As much as anything, this may be “defecate or get off the pot” time for Trevor Crowe.  Yeah, he might be a 4th-OF in the long run.  When exactly would we be finding this out, if not now?  We have a lot more time left to evaluate and develop Brantley than we do with Crowe.  And if Crowe fails, then at least he failed with data instead of on theory or general principle.

5) Smallball with Lou: with the steal, with the wheels

Down 2-1 to a laboring Shreddy Meche, Lou Marson banged out a single, then stole second base.  Catchers who steal are pretty rare, so that’s nice.  And he scored on Trevor Crowe’s subsequent single to shallow center, showing good wheels to score from second on such a meh hit.

Indeed, I forgot to mention in the Tampa series that one of the runs the Indians scored was the result of Marson running through an ill-conceived stop sign from third base coach Mumble Mumble, scoring, in fact, without a close play at the plate.

Marson is a better baserunner than I gave him credit for.  Still can’t hit, but once on base, he’s an asset.

6) Guest columnist: Leonard Pinth-Garnell presents, “Bad Clutch Hitting”

In the second inning, the first two runners reached base.  Russell Branyan then took five mighty cuts at the ball, striking four of them into foul territory, then unleashing a perfectly awful swing that missed the ball entirely.  This resulted in no runners advancing whatsoever.

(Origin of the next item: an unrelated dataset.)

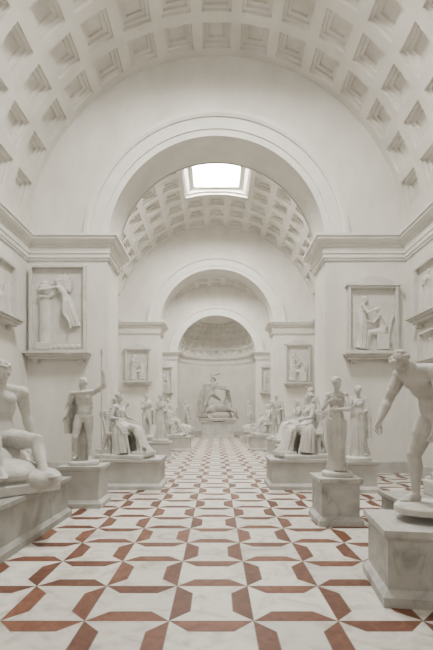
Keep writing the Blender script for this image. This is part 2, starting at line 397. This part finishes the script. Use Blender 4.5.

Jhonny Peralta then swung at a 2-0 pitch and grounded into an out, but because of stunningly bad defense by Kansas City, a run was able to score.  This was one of the offensive highlights for the Indians.

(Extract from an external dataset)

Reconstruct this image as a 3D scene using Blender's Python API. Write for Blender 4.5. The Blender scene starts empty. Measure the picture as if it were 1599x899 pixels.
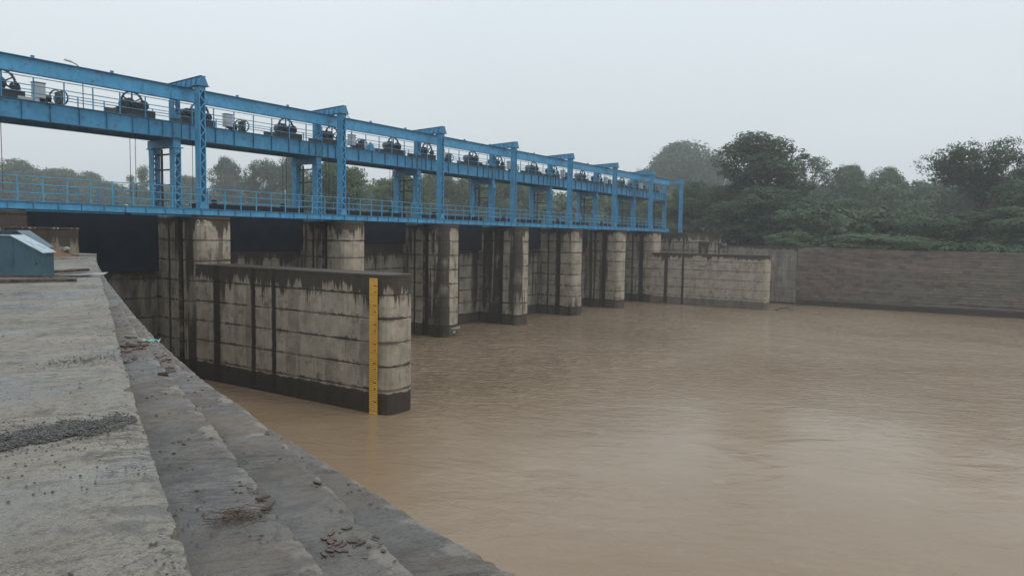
import bpy, bmesh, math, random
import numpy as np
from mathutils import Matrix, Vector, noise as mnoise

random.seed(7); np.random.seed(7)
SC = bpy.context.scene
COL = SC.collection
PI = math.pi

# ------------------------------------------------------------------ camera
CAM_Z = 8.52
def make_camera():
    yaw, pitch, roll = math.radians(33.769), math.radians(4.07), math.radians(-0.891)
    fw = Vector((math.cos(yaw)*math.cos(pitch), math.sin(yaw)*math.cos(pitch), -math.sin(pitch)))
    rt = Vector((math.sin(yaw), -math.cos(yaw), 0)); up = rt.cross(fw)
    r2 = math.cos(roll)*rt - math.sin(roll)*up
    u2 = math.sin(roll)*rt + math.cos(roll)*up
    m = Matrix((( r2.x, u2.x, -fw.x, 0), (r2.y, u2.y, -fw.y, 0), (r2.z, u2.z, -fw.z, CAM_Z), (0, 0, 0, 1)))
    cd = bpy.data.cameras.new('camera'); cam = bpy.data.objects.new('camera', cd)
    COL.objects.link(cam); cam.matrix_world = m
    cd.sensor_width = 36; cd.lens = 1141.5/1599*36
    cd.clip_start = 0.1; cd.clip_end = 5000
    SC.camera = cam
make_camera()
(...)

With a runner on second in the 5th, the following sequence was executed:

Grudzielanek: groundout
Choo: K swinging
Hafner: walk
Kearns: K swinging

Note the astonishing lack of quality in those at-bats: not one advanced a runner even an inch.  Unrelentingly bad!

In the 6th with runners on second and third and no outs, three consecutive groundouts scored the tying run but nothing else.  Only very bad, a disappointment for those who truly treasure the extraordinarily bad.

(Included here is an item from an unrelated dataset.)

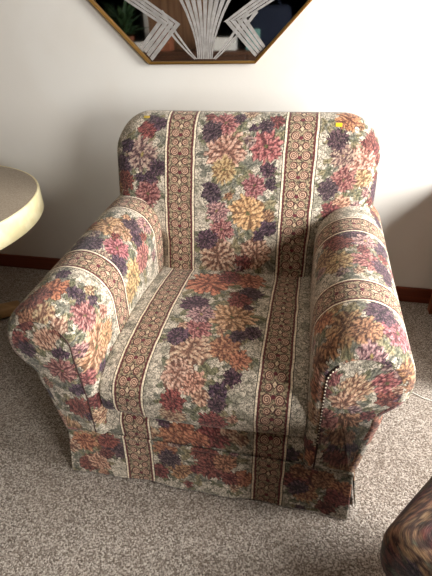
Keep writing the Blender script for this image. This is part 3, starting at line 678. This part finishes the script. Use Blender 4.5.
# ================================================================== end table on the right (its leg shows)
et = empty('end_table', (1.07, .72, 0)); tag(et, 'reddish wooden table whose foot shows at the right edge by the baseboard', 'table')
x0, x1, y0, y1, zt = .816, 1.55, .48, 1.06, ET_Z
for (x, y) in ((x0+.03, y0+.03), (x1-.03, y0+.03), (x0+.03, y1-.03), (x1-.03, y1-.03)):
    bm = bmesh.new(); box(bm, x-.024, x+.024, y-.024, y+.024, 0, zt-.03, .004)
    for v in bm.verts:
        if v.co.z < .1: v.co.x = x+(v.co.x-x)*.8; v.co.y = y+(v.co.y-y)*.8
    bm_obj('leg', bm, TABWOOD, et)
bm = bmesh.new(); box(bm, x0, x1, y0, y1, zt-.03, zt, .006); bm_obj('tabletop', bm, TABWOOD, et)
for k, (a, b_, c, d) in enumerate(((x0+.04, x1-.04, y0+.02, y0+.035), (x0+.04, x1-.04, y1-.035, y1-.02), (x0+.02, x0+.035, y0+.04, y1-.04), (x1-.035, x1-.02, y0+.04, y1-.04))):
    bm = bmesh.new(); box(bm, a, b_, c, d, .12, zt-.03, .002); bm_obj('side_panel', bm, TABWOOD, et)

# ================================================================== matching footstool, bottom right
OA, OE, OW = Vector((.372, -.334, 0)), Vector((.63, .78, 0)).normalized(), Vector((.78, -.63, 0)).normalized()
OL, OWd, OZ = OTT
oc = OA+OE*OL/2+OW*OWd/2
ot = empty('footstool', (oc.x, oc.y, 0)); tag(ot, 'shade-darkened floral upholstered footstool cut off by the lower right corner', 'footstool')
def rr_loop(hx, hy, r, n=260):
    pts = []
    for cx, cy, a0 in ((hx-r, hy-r, 0), (-hx+r, hy-r, 90), (-hx+r, -hy+r, 180), (hx-r, -hy+r, 270)):
        for a in np.linspace(a0, a0+90, 12): pts.append((cx+r*math.cos(math.radians(a)), cy+r*math.sin(math.radians(a))))
    return resample(pts, n)[0]
def stool_part(name, key, prof, mat):
    rows = []; U = []; V = []; v = 0; last = None
    for inset, z in prof:
        q = rr_loop(OL/2-inset, OWd/2-inset, max(.002, .03-inset*.3))
        P = np.stack([oc.x+OE.x*q[:, 0]+OW.x*q[:, 1], oc.y+OE.y*q[:, 0]+OW.y*q[:, 1], np.full(len(q), z)], -1)
        if last is not None: v += math.hypot(inset-last[0], z-last[1])
        last = (inset, z); s = np.r_[0, np.cumsum(np.hypot(*np.diff(q, axis=0).T))]
        rows.append(P); U.append(s); V.append(np.full(len(s), v))
    P = np.array(rows); P += np.stack([wr(P, .003, 12, 41), wr(P, .003, 12, 42), wr(P, .002, 12, 43)*(P[..., 2] > .1)], -1)
    return grid_obj(name, key, P, np.array(U), np.array(V), mat, ot, kinds=['br', 'ru', 'or', 'ru', 'pl', 'br', 'gl', 'ru'], dens=900)
cush = [(.02, OZ-.13), (.012, OZ-.125)]+[(.012-.012*math.sin(a), OZ-.045-.075*math.cos(a)) for a in np.linspace(.3, math.pi/2, 14)]
cush += [(.035*(1-math.cos(a)), OZ-.045+.035*math.sin(a)) for a in np.linspace(0, math.pi/2, 16)[1:]]+[(i, OZ-.01+.012*min(1, i/.15)) for i in np.linspace(.040, min(OL, OWd)/2-.005, 50)]
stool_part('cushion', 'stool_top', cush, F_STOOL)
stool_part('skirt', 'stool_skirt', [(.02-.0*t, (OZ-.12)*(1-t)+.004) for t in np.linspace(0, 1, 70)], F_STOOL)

# ================================================================== cord on the carpet
bm = bmesh.new(); cp = [(.50, .56), (.56, .535), (.62, .51), (.664, .485), (.70, .463), (.74, .45), (.80, .455), (.88, .48)]
pts = [(x, y, .0045+.0015*math.sin(i*1.3)) for i, (x, y) in enumerate(cp)]
add_tube(bm, pts, .0022, 8); tag(bm_obj('power_cord', bm, WHITE, None, True), 'thin pale cord lying on the carpet right of the armchair', 'cord')

# ================================================================== octagonal mirror
mr = empty('octagonal_mirror', (-.2245, WY, 1.02)); tag(mr, 'gold-framed octagonal mirror with etched grey fan design on wall', 'mirror')
MC, MR = (-.2245, 1.02+.515), .515/math.cos(math.radians(22.5))
def octo(r): return [(MC[0]+r*math.cos(math.radians(22.5+45*k)), MC[1]+r*math.sin(math.radians(22.5+45*k))) for k in range(8)]
glass = simple('mirror_glass', (.82, .83, .83, 1), .03, .5, 1.0)
bm = bmesh.new(); A = [bm.verts.new((x, WY-.004, z)) for x, z in octo(MR-.005)]; B = [bm.verts.new((x, WY-.010, z)) for x, z in octo(MR-.005)]
bm.faces.new(A); bm.faces.new(B[::-1])
for k in range(8): bm.faces.new((A[k], A[(k+1) % 8], B[(k+1) % 8], B[k]))
bm_obj('glass', bm, glass, mr)
bm = bmesh.new(); rings = []
for r, y in ((MR, WY-.001), (MR, WY-.022), (MR-.004, WY-.025), (MR-.010, WY-.023), (MR-.012, WY-.011), (MR-.012, WY-.001)):
    rings.append([bm.verts.new((x, y, z)) for x, z in octo(r)])
for i in range(6):
    A, B = rings[i], rings[(i+1) % 6]
    for k in range(8): bm.faces.new((A[k], A[(k+1) % 8], B[(k+1) % 8], B[k]))
bm_obj('frame', bm, GOLD, mr)
# etched blades: thin raised frosted strips on the glass, fanning from the lower edge
bm = bmesh.new()
def strip(pts, w0, w1, y=WY-.0112):
    """tapering flat strip along pts (x,z)"""
    n = len(pts); Ls, Rs, Lb, Rb = [], [], [], []
    for i, (x, z) in enumerate(pts):
        a = pts[max(0, i-1)]; b_ = pts[min(n-1, i+1)]; dx, dz = b_[0]-a[0], b_[1]-a[1]; l = math.hypot(dx, dz)
        w = (w0+(w1-w0)*i/(n-1))/2; nx, nz = -dz/l*w, dx/l*w
        Ls.append(bm.verts.new((x+nx, y, z+nz))); Rs.append(bm.verts.new((x-nx, y, z-nz)))
        Lb.append(bm.verts.new((x+nx, y+.0008, z+nz))); Rb.append(bm.verts.new((x-nx, y+.0008, z-nz)))
    for i in range(n-1):
        bm.faces.new((Ls[i], Ls[i+1], Rs[i+1], Rs[i])); bm.faces.new((Lb[i], Rb[i], Rb[i+1], Lb[i+1]))
        bm.faces.new((Ls[i], Lb[i], Lb[i+1], Ls[i+1])); bm.faces.new((Rs[i], Rs[i+1], Rb[i+1], Rb[i]))
    bm.faces.new((Ls[0], Rs[0], Rb[0], Lb[0])); bm.faces.new((Ls[-1], Lb[-1], Rb[-1], Rs[-1]))
for k, pts in enumerate(ETCH_BLADES): strip(pts, .0045, .018 if 2 < k < 10 else .012, WY-.0112-.0003*(k % 3))
for qd in ETCH_QUADS:
    A = [bm.verts.new((x, WY-.0128, z)) for x, z in qd]; B = [bm.verts.new((x, WY-.0119, z)) for x, z in qd]
    bm.faces.new(A); bm.faces.new(B[::-1])
    for k in range(4): bm.faces.new((A[k], A[(k+1) % 4], B[(k+1) % 4], B[k]))
bm_obj('etched_design', bm, ETCH, mr)

# ================================================================== far side of the room (seen in the mirror)
DARKW = wood('sideboard_wood', S(92, 60, 40), S(60, 38, 26), 6, .4, 0)
sb = empty('sideboard', (-1.2, YF+.27, 0)); tag(sb, 'brown wooden sideboard against the far wall, reflected in the mirror', 'sideboard')
bm = bmesh.new(); box(bm, -2.5, .1, YF+.02, YF+.5, .08, .88, .006); bm_obj('body', bm, DARKW, sb)
for k in range(4):
    xa = -2.47+k*.64; bm = bmesh.new(); box(bm, xa, xa+.61, YF+.5, YF+.518, .12, .84, .004); d_ = bm_obj('door', bm, DARKW, sb)
    bm = bmesh.new(); box(bm, xa+.54, xa+.56, YF+.518, YF+.54, .45, .55, .004); bm_obj('handle', bm, GOLD, d_)
for xx in (-2.4, 0.0):
    bm = bmesh.new(); box(bm, xx-.03, xx+.03, YF+.06, YF+.44, 0, .08, .003); bm_obj('leg', bm, DARKW, sb)
LEAF = simple('leaf_green', S(48, 72, 42), .5, .4); POT = simple('pot_clay', S(150, 92, 66), .7, .3)
NAVY = simple('navy_cloth', S(36, 42, 58), .9, .2); PAPER = simple('white_paper', S(236, 234, 228), .7, .3); TEAL = simple('teal_cover', S(120, 168, 160), .6, .3)
pt = empty('potted_plant', (-2.12, YF+.28, .88)); tag(pt, 'bushy dark green potted plant on the sideboard, at mirror left', 'plant')
bm = bmesh.new(); lathe(bm, [(.08, .881), (.11, 1.03), (.118, 1.04), (.10, 1.035), (.09, 1.0)], -2.12, YF+.28, 32); bm_obj('pot', bm, POT, pt, True)
bm = bmesh.new()
for i in range(90):
    a = random.uniform(0, 6.28); el = random.uniform(.2, 1.45); ln = random.uniform(.12, .34)
    base = Vector((-2.12+.04*math.cos(a), YF+.28+.04*math.sin(a), 1.03+random.uniform(0, .2)))
    d_ = Vector((math.cos(a)*math.cos(el), math.sin(a)*math.cos(el)*.6, math.sin(el))); sd = d_.cross(Vector((0, 0, 1))).normalized()*.03
    v_ = [bm.verts.new(base), bm.verts.new(base+d_*ln*.5+sd), bm.verts.new(base+d_*ln+Vector((0, 0, -.03))), bm.verts.new(base+d_*ln*.5-sd)]
    bm.faces.new(v_)
o = bm_obj('foliage', bm, LEAF, pt); md = o.modifiers.new('t', 'SOLIDIFY'); md.thickness = .002
for (x, w, h, d, m, lb) in ((-2.0, .22, .10, .2, PAPER, 'long low white carton on the sideboard below the plant'), (-.98, .26, .13, .2, PAPER, 'wide white carton in the middle of the sideboard'), (-1.72, .2, .22, .18, POT, 'tall terracotta-coloured carton beside the white one')):
    bm = bmesh.new(); box(bm, x, x+w, YF+.2, YF+.2+d, .881, .881+h, .003); box(bm, x+w/2-.012, x+w/2+.012, YF+.199, YF+.201+d, .8815, .882+h, 0)
    tag(bm_obj('carton', bm, m), lb, 'box')
bm = bmesh.new(); box(bm, -.60, -.44, YF+.30, YF+.325, .881, 1.09, .003); box(bm, -.597, -.438, YF+.303, YF+.322, .886, 1.085, 0); tag(bm_obj('book', bm, TEAL), 'teal book standing upright in front of the navy bag', 'book')
bg = empty('bag', (-.35, YF+.2, .881)); tag(bg, 'navy cloth bag standing at the right end of the sideboard', 'bag')
bm = bmesh.new(); box(bm, -.62, -.04, YF+.06, YF+.28, .881, 1.32, .06, 4)
for v in bm.verts: v.co.x = -.33+(v.co.x+.33)*(1-.25*(v.co.z-.88)/.44)
bm_obj('body', bm, NAVY, bg, True)
bm = bmesh.new(); add_tube(bm, [(-.45+.24*t, YF+.17, 1.3+.12*math.sin(math.pi*t)) for t in np.linspace(0, 1, 12)], .01); bm_obj('handle', bm, NAVY, bg, True)

# ================================================================== light
w = bpy.data.worlds.new('world'); scn.world = w; w.use_nodes = True
bgd = w.node_tree.nodes['Background']; bgd.inputs[0].default_value = (.80, .88, 1.0, 1); bgd.inputs[1].default_value = .5
def area(name, loc, target, sx, sy, e, c):
    l = bpy.data.lights.new(name, 'AREA'); l.shape = 'RECTANGLE'; l.size = sx; l.size_y = sy; l.energy = e; l.color = c
    o = bpy.data.objects.new(name, l); col.objects.link(o); o.location = loc
    o.rotation_euler = (Vector(target)-Vector(loc)).to_track_quat('-Z', 'Y').to_euler(); return o
for a in LIGHTS: area(*a)
scn.view_settings.view_transform = 'Standard'; scn.view_settings.look = 'None'; scn.view_settings.gamma = 1
scn.view_settings.use_curve_mapping = False; scn.view_settings.exposure = EXPO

Have no fear!  After a single and a runner-advancing groundout, Mr. Branyan was able to coax a walk, and then Mr. Peralta struck out swinging.  Couldn’t be worse!

But the ne plus ultra, the je ne sais quoi, the tete du fromage, was the 8th inning, in which the Indians parlayed a two-out single, a walk, and a second walk into a bases-loaded situation, which accomplished preceisely nothing as Mr. hafner watched strike three cross the plate.  Monumentally ill-advised!

The Indians went 2-for-14 with runners in scoring position, leaving 12 on base and thoroughly squandering 4 stolen bases, a wild pitch, two hit batsmen, two errors, seven hits, and seven walks, and scored a fourth run only because of Kansas City’s inept defense.  There … that wasn’t so good now, was it?

7) A radical proposal

Travis Hafner should lead off.

Oh, I don’t mind Crowe doing it for now, I suppose.  He’s doing fine in his small-sample stint, hitting .350/.409/.500.

But Hafner has two things going for him:

a) a .399 OBP in a larger sample
b) 1 homer and 5 RBI in nearly 60 PA in May

If Hafner isn’t going to hit for power, why not take advantage of the one thing he IS doing well: getting on base?  Did you realize he has a .500 OBP in May, courtesy of 17 hits, 10 walks, and 4 HBP?  Just in May!  He’s been hit 7 times already, a veritable Ryan Garko.  That’s a lot of walks.

Look, it’s not going to happen: Crowe is going to be considered a “speedy athletic type” as long as he’s here, and Hafner is not a fast man.  But the man gets on base a LOT, and his power is mostly theoretical at this point, so why not treat him as such?

8) Jobs well done

Tony Sipp faced four hitters, striking out one and giving up a single in a scoreless inning of work.  He threw 9 strikes in 14 pitches: after posting a bad 8:6 K:BB ratio in 8 1/3 IP in April, he has an 11:3 K:BB ratio in May.  Hitters bat .158 off Sipp.

Chris Perez faced four hitters, striking out one and giving up a single in a scoreless inning of work.  He threw 11 strikes in 15 pitches: after posting a horrific 3:6 K:BB ratio in 6 2/3 IP in April, he has a lovely 9:2 K:BB ratio in May.  Right-handers bat .158 off Perez, and all 12 of his strikeouts are against right-handers.

Jamey Wright got two groundouts in four pitches.

9) Guest columnist: Joe Borowski

Feh.  Let’s see him do it more than once, THEN rack up 45 saves.  THAT’S hard.